## Information shown
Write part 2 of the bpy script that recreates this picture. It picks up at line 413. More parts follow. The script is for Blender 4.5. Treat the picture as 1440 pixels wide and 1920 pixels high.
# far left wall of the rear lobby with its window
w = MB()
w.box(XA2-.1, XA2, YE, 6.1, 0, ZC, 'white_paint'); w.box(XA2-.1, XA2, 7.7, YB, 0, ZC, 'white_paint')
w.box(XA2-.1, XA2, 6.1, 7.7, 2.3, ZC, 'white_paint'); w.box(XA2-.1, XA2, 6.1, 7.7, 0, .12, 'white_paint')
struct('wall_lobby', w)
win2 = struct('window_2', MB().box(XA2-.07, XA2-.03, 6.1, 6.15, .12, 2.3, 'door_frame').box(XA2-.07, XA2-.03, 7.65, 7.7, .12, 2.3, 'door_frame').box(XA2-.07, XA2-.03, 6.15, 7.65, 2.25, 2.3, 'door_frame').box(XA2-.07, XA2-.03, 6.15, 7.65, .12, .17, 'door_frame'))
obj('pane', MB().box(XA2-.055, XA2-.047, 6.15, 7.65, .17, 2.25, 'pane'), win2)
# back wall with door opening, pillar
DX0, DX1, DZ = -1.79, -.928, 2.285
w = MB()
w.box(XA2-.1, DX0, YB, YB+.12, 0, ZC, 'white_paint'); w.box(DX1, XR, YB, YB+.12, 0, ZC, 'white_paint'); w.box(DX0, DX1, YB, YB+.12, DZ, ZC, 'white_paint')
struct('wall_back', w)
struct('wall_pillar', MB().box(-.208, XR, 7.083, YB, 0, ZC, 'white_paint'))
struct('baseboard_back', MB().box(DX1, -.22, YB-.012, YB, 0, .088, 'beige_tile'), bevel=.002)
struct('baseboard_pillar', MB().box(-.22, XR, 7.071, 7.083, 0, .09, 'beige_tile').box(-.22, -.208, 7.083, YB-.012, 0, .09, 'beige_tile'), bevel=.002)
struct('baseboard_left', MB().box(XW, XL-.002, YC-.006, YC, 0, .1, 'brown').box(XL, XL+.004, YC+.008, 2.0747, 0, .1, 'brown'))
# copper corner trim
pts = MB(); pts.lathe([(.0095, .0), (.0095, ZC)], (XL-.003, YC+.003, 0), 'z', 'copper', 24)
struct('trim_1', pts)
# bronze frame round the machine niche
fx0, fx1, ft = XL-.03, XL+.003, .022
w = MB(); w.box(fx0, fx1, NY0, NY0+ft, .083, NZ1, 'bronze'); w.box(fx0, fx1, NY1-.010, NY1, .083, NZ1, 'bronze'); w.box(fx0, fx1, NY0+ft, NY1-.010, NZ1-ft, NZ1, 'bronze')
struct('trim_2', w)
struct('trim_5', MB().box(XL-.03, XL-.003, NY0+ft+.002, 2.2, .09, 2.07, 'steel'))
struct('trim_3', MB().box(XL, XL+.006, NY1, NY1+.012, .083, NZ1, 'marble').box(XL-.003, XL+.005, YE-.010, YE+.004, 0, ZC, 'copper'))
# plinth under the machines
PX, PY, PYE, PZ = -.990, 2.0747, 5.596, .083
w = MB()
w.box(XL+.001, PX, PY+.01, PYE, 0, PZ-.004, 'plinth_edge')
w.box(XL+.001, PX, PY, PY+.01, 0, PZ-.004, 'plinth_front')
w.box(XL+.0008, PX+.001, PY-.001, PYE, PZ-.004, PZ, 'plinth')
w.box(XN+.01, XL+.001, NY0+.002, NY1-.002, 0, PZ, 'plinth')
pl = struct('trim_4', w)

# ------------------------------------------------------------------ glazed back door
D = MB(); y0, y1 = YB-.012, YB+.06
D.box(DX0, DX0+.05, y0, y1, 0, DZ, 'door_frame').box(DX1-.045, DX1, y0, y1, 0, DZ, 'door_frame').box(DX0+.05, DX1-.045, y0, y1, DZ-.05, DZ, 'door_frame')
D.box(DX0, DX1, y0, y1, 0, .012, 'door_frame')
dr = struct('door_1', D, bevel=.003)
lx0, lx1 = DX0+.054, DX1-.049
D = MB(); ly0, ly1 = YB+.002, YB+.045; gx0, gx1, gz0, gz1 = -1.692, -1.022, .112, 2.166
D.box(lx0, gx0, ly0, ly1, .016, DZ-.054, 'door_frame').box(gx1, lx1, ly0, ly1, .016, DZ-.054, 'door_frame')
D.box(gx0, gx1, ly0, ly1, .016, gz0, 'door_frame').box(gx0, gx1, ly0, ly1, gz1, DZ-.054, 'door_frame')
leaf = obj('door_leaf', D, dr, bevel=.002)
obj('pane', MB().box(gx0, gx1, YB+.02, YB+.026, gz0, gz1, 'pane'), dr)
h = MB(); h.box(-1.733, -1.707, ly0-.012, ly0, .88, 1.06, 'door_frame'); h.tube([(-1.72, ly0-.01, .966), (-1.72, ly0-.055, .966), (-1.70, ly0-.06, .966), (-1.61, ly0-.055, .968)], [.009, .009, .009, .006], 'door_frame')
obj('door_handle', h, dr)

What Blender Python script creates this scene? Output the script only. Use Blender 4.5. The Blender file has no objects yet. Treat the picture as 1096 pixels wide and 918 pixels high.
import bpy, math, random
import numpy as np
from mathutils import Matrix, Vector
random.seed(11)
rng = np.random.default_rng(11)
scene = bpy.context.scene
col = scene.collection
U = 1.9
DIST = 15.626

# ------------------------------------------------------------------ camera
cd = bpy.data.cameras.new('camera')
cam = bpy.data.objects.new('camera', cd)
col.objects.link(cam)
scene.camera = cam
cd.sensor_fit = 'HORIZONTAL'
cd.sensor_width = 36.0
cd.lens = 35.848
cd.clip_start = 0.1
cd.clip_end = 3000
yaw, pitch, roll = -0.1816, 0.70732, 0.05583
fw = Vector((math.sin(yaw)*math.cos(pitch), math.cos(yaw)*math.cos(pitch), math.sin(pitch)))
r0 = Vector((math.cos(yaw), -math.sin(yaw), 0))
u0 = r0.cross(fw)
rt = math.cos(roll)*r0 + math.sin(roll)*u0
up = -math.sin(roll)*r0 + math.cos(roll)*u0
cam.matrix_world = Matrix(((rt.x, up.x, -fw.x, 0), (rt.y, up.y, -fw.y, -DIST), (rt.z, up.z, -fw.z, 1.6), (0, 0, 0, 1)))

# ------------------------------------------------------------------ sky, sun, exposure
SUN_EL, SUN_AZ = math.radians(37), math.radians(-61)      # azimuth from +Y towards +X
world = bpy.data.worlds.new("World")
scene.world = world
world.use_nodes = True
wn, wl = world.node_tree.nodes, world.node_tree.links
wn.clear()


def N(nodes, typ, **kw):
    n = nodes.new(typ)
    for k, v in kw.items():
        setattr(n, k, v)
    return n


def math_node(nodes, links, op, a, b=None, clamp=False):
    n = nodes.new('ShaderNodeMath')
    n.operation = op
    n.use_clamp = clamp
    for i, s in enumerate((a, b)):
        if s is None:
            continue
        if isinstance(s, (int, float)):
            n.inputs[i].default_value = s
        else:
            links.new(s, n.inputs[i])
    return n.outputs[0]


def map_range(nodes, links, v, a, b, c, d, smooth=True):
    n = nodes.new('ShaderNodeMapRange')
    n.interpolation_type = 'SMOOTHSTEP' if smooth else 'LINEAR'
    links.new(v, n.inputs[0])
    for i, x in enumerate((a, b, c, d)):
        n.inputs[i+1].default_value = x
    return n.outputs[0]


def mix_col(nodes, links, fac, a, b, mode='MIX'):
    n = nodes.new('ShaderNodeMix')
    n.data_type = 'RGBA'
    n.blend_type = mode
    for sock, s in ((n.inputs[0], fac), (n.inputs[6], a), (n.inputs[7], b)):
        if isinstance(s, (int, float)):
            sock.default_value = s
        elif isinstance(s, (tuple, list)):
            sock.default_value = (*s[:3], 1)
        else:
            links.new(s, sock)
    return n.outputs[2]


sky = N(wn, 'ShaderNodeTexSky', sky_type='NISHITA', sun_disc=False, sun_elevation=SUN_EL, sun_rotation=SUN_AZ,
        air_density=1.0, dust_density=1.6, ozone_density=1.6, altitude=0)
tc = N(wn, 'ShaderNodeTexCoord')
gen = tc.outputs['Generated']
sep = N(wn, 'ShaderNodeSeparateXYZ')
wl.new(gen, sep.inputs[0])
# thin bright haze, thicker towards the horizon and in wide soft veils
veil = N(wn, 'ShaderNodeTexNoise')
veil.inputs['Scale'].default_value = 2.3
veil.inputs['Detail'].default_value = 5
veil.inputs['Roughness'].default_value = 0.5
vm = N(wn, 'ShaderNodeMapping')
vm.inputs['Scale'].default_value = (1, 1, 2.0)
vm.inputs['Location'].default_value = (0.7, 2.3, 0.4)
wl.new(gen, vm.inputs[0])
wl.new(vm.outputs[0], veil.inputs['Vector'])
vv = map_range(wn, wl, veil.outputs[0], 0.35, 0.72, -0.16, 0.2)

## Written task
Going through the lines above one by one, tally those with the word "script" and give only the total.

## Worked answer
2